Pictures excluded, return the lines below from the first through the line holding "mb.build('roof', M['joint'], B)".

[START Dataset excerpt]

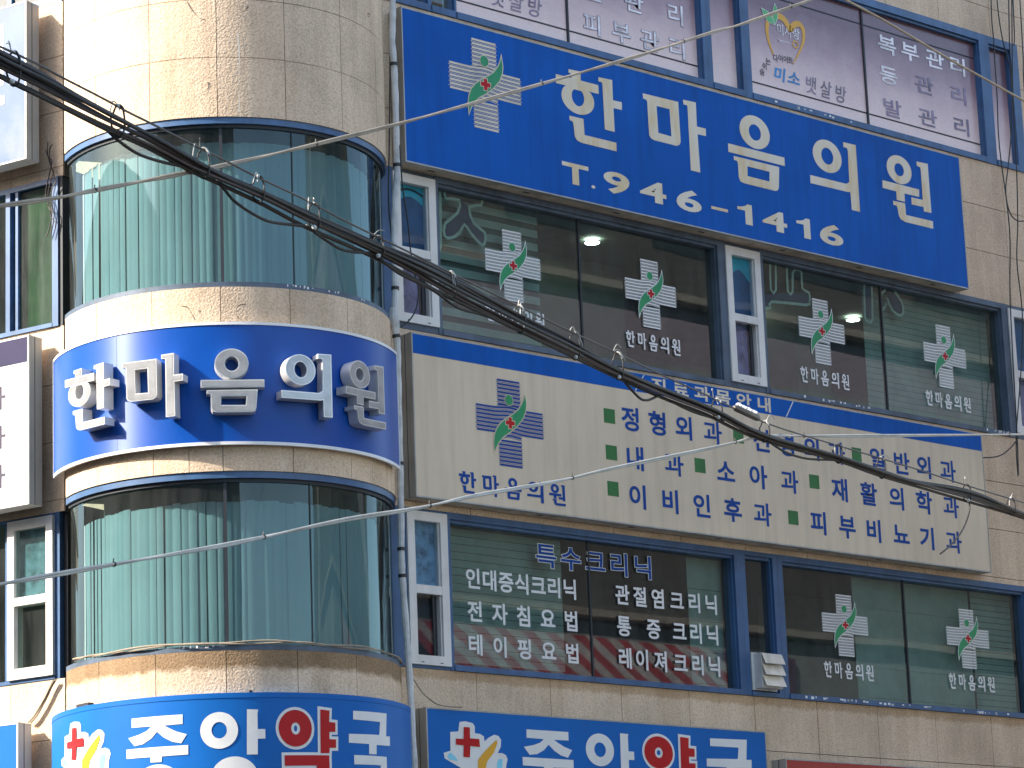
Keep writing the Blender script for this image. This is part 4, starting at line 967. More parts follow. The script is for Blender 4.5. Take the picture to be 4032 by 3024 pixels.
lpane(w, 0.03, 0.525, 9.62, 11.15, 'frosted', -0.08, 'frosted_film') if 'frosted' in M else None
mb = MB()
mb.lbox(-0.10, -0.045, -0.06, -0.16, 5.88, 7.60, 1); mb.lbox(-0.045, 0.018, 0.0, -0.14, 5.88, 7.60)
mb.lbox(0.64, 0.70, 0.0, -0.14, 5.92, 7.57); mb.lbox(0.018, 3.0, 0.004, -0.14, 7.575, 7.60); mb.lbox(0.018, 3.0, 0.01, -0.14, 5.88, 5.918)
w = mb.build('window', [M['frame'], M['frame_dark']], B)
mb = MB(); s = 0.09
mb.lbox(0.02, 0.11, 0.04, -0.10, 5.92, 7.573); mb.lbox(0.545, 0.638, 0.04, -0.10, 5.92, 7.573)
mb.lbox(0.11, 0.545, 0.04, -0.10, 7.475, 7.573); mb.lbox(0.11, 0.545, 0.04, -0.10, 5.92, 6.03); mb.lbox(0.11, 0.545, 0.045, -0.10, 6.68, 6.765)
mb.build('sash', M['pvc'], w)
lpane(w, 0.11, 0.545, 6.765, 7.475, 'glass', 0.0); lpane(w, 0.11, 0.545, 6.765, 7.475, 'frost_film', -0.05, 'film')
lpane(w, 0.11, 0.545, 6.03, 6.68, 'glass', -0.02)
lpane(w, 0.70, 3.0, 5.918, 7.575, 'glass', -0.05)
mb = MB()
mb.lbox(-0.10, 3.0, 0.0, -0.12, 13.16, 13.24); mb.lbox(0.62, 0.68, 0.0, -0.12, 13.24, 14.9); mb.lbox(-0.1, 3.0, 0.0, -0.12, 14.9, 14.95)
w = mb.build('window', M['frame'], B)
lpane(w, -0.1, 0.62, 13.24, 14.9, 'glass', -0.03); lpane(w, 0.68, 3.0, 13.24, 14.9, 'glass', -0.03)
for (z0, z1) in ((5.7, 7.7), (9.4, 11.3), (13.0, 15.0)):
    mb = MB(); mb.recalc = False
    q = [LP + LD * t + LN * wd for t, wd in ((-0.1, -0.2), (4.0, -0.2), (4.0, -1.6), (-0.1, -1.6))]
    for i in (1, 2, 3):
        a, b = q[i], q[(i + 1) % 4]
        mb.add([(a.x, a.y, z0), (b.x, b.y, z0), (b.x, b.y, z1), (a.x, a.y, z1)], [(0, 1, 2, 3)])
    for z in (z0, z1):
        mb.add([(p.x, p.y, z) for p in q], [(0, 1, 2, 3)])
    mb.build('room', M['room'], B)
# body of the building behind, so that it throws its shadow over the street
MB().box(20.0, 36.95, 28.1, 34.0, 0.0, 19.0).build('rear_block', M['stone'], B)
mb = MB(); mb.add([(16.6, 24.3, 19.0), (37.0, WY, 19.0), (37.0, 34.0, 19.0), (15.4, 31.0, 19.0)], [(0, 1, 2, 3)])
mb.build('roof', M['joint'], B)

# ================================================================== SIGNS
def box_sign(name, x0, x1, z0, z1, face, label, depth=0.20, y=SY, cat='sign'):
    t = thing(name, ((x0 + x1) / 2, y + depth, z0), label, cat)
    mb = MB(); e = 0.012
    mb.box(x0, x1, y + 0.002, y + depth, z0, z1)
    mb.box(x0 - 0.003, x0 + e, y - 0.004, y + 0.05, z0 - 0.003, z1 + 0.003)
    mb.box(x1 - e, x1 + 0.003, y - 0.004, y + 0.05, z0 - 0.003, z1 + 0.003)
    mb.box(x0 + e, x1 - e, y - 0.004, y + 0.05, z1 - e, z1 + 0.003)
    mb.box(x0 + e, x1 - e, y - 0.004, y + 0.05, z0 - 0.003, z0 + e)
    mb.box(x0 + 0.005, x1 - 0.005, y + 0.055, y + depth, z0 - 0.0015, z0 - 0.0002, 2)
    mb.box(x0 - 0.002, x0, y + 0.105, y + 0.113, z0, z1, 1)
    k = x0 + 0.4
    while k < x1:
        mb.box(k, k + 0.09, y + 0.09, y + 0.12, z0 - 0.004, z0 + 0.001, 1); k += 1.37
    mb.build('casing', [M['box_side'], M['frame_dark'], M['box_under']], t)
    MB().box(x0 + e, x1 - e, y - 0.0005, y + 0.0015, z0 + e, z1 - e).build('face', M[face], t)
    return t
S1 = box_sign('blue_signboard', 19.765, 29.002, 11.245, 12.981, 'blue_face', 'long blue box sign with large cream letters and phone number above the middle windows')
SM = wall_map(SY - 0.0005)
AGED = newmat('aged_cream_vinyl')
_m, _nt, _p = AGED
_c = ramp(_nt, noise(_nt, 1.0, 4.0, 0.6, (3.2, 3.2, 0.8)), [(0.40, (0.74, 0.66, 0.52)), (0.53, (0.72, 0.61, 0.43)), (0.62, (0.68, 0.52, 0.29)), (0.72, (0.73, 0.64, 0.49))])
_nt.links.new(_c, _p.inputs['Base Color']); _p.inputs['Roughness'].default_value = 0.5
for k in NAME5:
    b = SIGN1_BOX[k]; mb = MB()
    put_glyph(mb, k, b[0], b[1], b[2], b[3], SM, 0, 0.003)
    mb.build('letter', _m, S1)
for ch, x0, x1, z0, z1 in (('T', 22.037, 22.442, 11.42, 11.665), ('.', 22.476, 22.537, 11.425, 11.462), ('9', 22.672, 23.079, 11.42, 11.68), ('4', 23.24, 23.662, 11.425, 11.676), ('6', 23.824, 24.237, 11.415, 11.678),
                           ('-', 24.395, 24.675, 11.512, 11.548), ('1', 24.837, 25.085, 11.42, 11.67), ('4', 25.258, 25.681, 11.418, 11.668), ('1', 25.849, 26.09, 11.417, 11.668), ('6', 26.254, 26.675, 11.408, 11.67)):
    mb = MB(); put_fill(mb, [[(x0 + a * (x1 - x0), z0 + c * (z1 - z0)) for a, c in ((0.52, 0), (1, 0), (1, 1), (0.70, 1), (0.55, 0.90), (0.30, 0.83), (0, 0.80), (0, 0.66), (0.52, 0.66))]], SM, 0, 0.003) if ch == '1' else put_char(mb, ch, x0, x1, z0, z1, SM, 0.030 if ch != '-' else 0.0, 0, 0.003, em=False)
    mb.build('letter', _m, S1)
emblem(20.39, 21.488, 11.803, 12.851, SM, d=0.003).build('emblem', [M['cream'], M['green'], M['red'], M['cream']], S1)

S2 = box_sign('white_signboard', 19.768, 29.03, 7.631, 9.378, 'beige_face', 'long beige box sign with blue top band, blue lettering rows and green squares')
mb = MB().box(19.78, 29.018, SY - 0.0025, SY - 0.0007, 9.158, 9.366)
for (a, b) in ((23.006, 23.152), (25.459, 25.59)):
    mb.add([(a, SY - 0.004, 9.166), (a + 0.016, SY - 0.004, 9.166), (b + 0.016, SY - 0.004, 9.362), (b, SY - 0.004, 9.362)], [(0, 1, 2, 3)], 1)
mb.build('band', [M['blue_face'], M['white_vinyl']], S2)
mb = text_row('진료과목안내', lin(23.275, 24.985, 6), 0.235, 9.185, 9.35, SM, 0.028, 0.004)
mb.build('lettering', M['cream'], S2)
mb = caption(20.36, 21.877, 7.735, 7.968, SM, d=0.003)
mb.build('lettering', M['ink'], S2)
rows = [('정형외과', [22.785, 23.205, 23.625, 24.08], 8.70, 8.96), ('신경외과', [24.885, 25.31, 25.745, 26.17], 8.70, 8.96), ('일반외과', [26.90, 27.33, 27.755, 28.195], 8.70, 8.965),
        ('내과', [22.825, 23.43], 8.262, 8.52), ('소아과', [24.26, 24.79, 25.32], 8.262, 8.525), ('재활의학과', [26.19, 26.695, 27.21, 27.70, 28.205], 8.255, 8.52),
        ('이비인후과', [22.84, 23.345, 23.845, 24.34, 24.83], 7.828, 8.088), ('피부비뇨기과', [25.785, 26.275, 26.75, 27.24, 27.72, 28.21], 7.818, 8.082)]
for s_, xs, z0, z1 in rows:
    mb = MB()
    for c_, x in zip(s_, xs):
        put_char(mb, c_, x, x + 0.28, z0, z1, SM, 0.019 if c_ in '과' else 0.026, 0, 0.003)
    mb.build('lettering', M['ink'], S2)
for (x, z) in ((22.51, 8.742), (24.555, 8.757), (26.58, 8.768), (22.515, 8.33), (23.90, 8.338), (25.80, 8.355), (22.515, 7.925), (25.40, 7.887)):
    MB().box(x, x + 0.168, SY - 0.0035, SY - 0.0008, z, z + 0.163).build('bullet_square', M['square_green'], S2)
emblem(20.602, 21.619, 8.075, 9.045, SM, d=0.003).build('emblem', [M['ink'], M['green'], M['red'], M['beige_face']], S2)

# curved blue sign with raised metal letters
S3 = thing('curved_signboard', (CX, CY - 1.78, 7.82), 'curved glossy blue sign with raised silver letters and a white rim around the round corner', 'sign')
RB = 1.785
MB().arc(RB - 0.02, RB, 7.85, 9.017, -206, -50.8, 2.0).build('face', M['curved_face'], S3)
mb = MB()
mb.arc(RB - 0.022, RB + 0.008, 9.018, 9.045, -206, -50.4, 2.0); mb.arc(RB - 0.022, RB + 0.008, 7.818, 7.849, -206, -50.4, 2.0)
mb.arc(RB - 0.022, RB + 0.008, 7.849, 9.018, -206.5, -206.01, 1.0); mb.arc(RB - 0.022, RB + 0.008, 7.849, 9.018, -50.79, -50.4, 1.0)
mb.build('rim', M['rim'], S3)
mb = MB()
for a in (-163.95,):
    mb.arc(RB - 0.01, RB + 0.0008, 7.852, 9.015, a - 0.05, a + 0.05)
mb.build('panel_seam', M['frame_dark'], S3)
mb = MB()
for a in (-190, -150, -110, -70):
    for z in (7.95, 8.9):
        mb.arc(RS - 0.01, RB - 0.021, z, z + 0.04, a, a + 1.5)
mb.build('bracket', M['box_side'], S3)
LET = {'han': (-172.3, 0.655, 8.10, 8.725), 'ma': (-148.9, 0.64, 8.092, 8.722), 'eum': (-125.2, 0.615, 8.108, 8.742), 'ui': (-103.0, 0.545, 8.098, 8.735), 'won': (-81.5, 0.58, 8.078, 8.728)}
for k in NAME5:
    ang, wd, z0, z1 = LET[k]
    f = tangent_map(RB, ang)
    body = MB(); 
    put_glyph(body, k, -wd / 2, wd / 2, z0, z1, f, 0, 0.071, extrude=0.064)
    L = body.build('raised_letter', M['metal_side'], S3)
    fc = MB(); put_glyph(fc, k, -wd / 2, wd / 2, z0, z1, f, 0, 0.1375, offset=-0.011)
    fc.build('letter_face', M['metal_face'], L)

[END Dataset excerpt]

▶ Solution to this task
Keep writing the Blender script for this image. This is part 4, starting at line 967. More parts follow. The script is for Blender 4.5. Take the picture to be 4032 by 3024 pixels.
lpane(w, 0.03, 0.525, 9.62, 11.15, 'frosted', -0.08, 'frosted_film') if 'frosted' in M else None
mb = MB()
mb.lbox(-0.10, -0.045, -0.06, -0.16, 5.88, 7.60, 1); mb.lbox(-0.045, 0.018, 0.0, -0.14, 5.88, 7.60)
mb.lbox(0.64, 0.70, 0.0, -0.14, 5.92, 7.57); mb.lbox(0.018, 3.0, 0.004, -0.14, 7.575, 7.60); mb.lbox(0.018, 3.0, 0.01, -0.14, 5.88, 5.918)
w = mb.build('window', [M['frame'], M['frame_dark']], B)
mb = MB(); s = 0.09
mb.lbox(0.02, 0.11, 0.04, -0.10, 5.92, 7.573); mb.lbox(0.545, 0.638, 0.04, -0.10, 5.92, 7.573)
mb.lbox(0.11, 0.545, 0.04, -0.10, 7.475, 7.573); mb.lbox(0.11, 0.545, 0.04, -0.10, 5.92, 6.03); mb.lbox(0.11, 0.545, 0.045, -0.10, 6.68, 6.765)
mb.build('sash', M['pvc'], w)
lpane(w, 0.11, 0.545, 6.765, 7.475, 'glass', 0.0); lpane(w, 0.11, 0.545, 6.765, 7.475, 'frost_film', -0.05, 'film')
lpane(w, 0.11, 0.545, 6.03, 6.68, 'glass', -0.02)
lpane(w, 0.70, 3.0, 5.918, 7.575, 'glass', -0.05)
mb = MB()
mb.lbox(-0.10, 3.0, 0.0, -0.12, 13.16, 13.24); mb.lbox(0.62, 0.68, 0.0, -0.12, 13.24, 14.9); mb.lbox(-0.1, 3.0, 0.0, -0.12, 14.9, 14.95)
w = mb.build('window', M['frame'], B)
lpane(w, -0.1, 0.62, 13.24, 14.9, 'glass', -0.03); lpane(w, 0.68, 3.0, 13.24, 14.9, 'glass', -0.03)
for (z0, z1) in ((5.7, 7.7), (9.4, 11.3), (13.0, 15.0)):
    mb = MB(); mb.recalc = False
    q = [LP + LD * t + LN * wd for t, wd in ((-0.1, -0.2), (4.0, -0.2), (4.0, -1.6), (-0.1, -1.6))]
    for i in (1, 2, 3):
        a, b = q[i], q[(i + 1) % 4]
        mb.add([(a.x, a.y, z0), (b.x, b.y, z0), (b.x, b.y, z1), (a.x, a.y, z1)], [(0, 1, 2, 3)])
    for z in (z0, z1):
        mb.add([(p.x, p.y, z) for p in q], [(0, 1, 2, 3)])
    mb.build('room', M['room'], B)
# body of the building behind, so that it throws its shadow over the street
MB().box(20.0, 36.95, 28.1, 34.0, 0.0, 19.0).build('rear_block', M['stone'], B)
mb = MB(); mb.add([(16.6, 24.3, 19.0), (37.0, WY, 19.0), (37.0, 34.0, 19.0), (15.4, 31.0, 19.0)], [(0, 1, 2, 3)])
mb.build('roof', M['joint'], B)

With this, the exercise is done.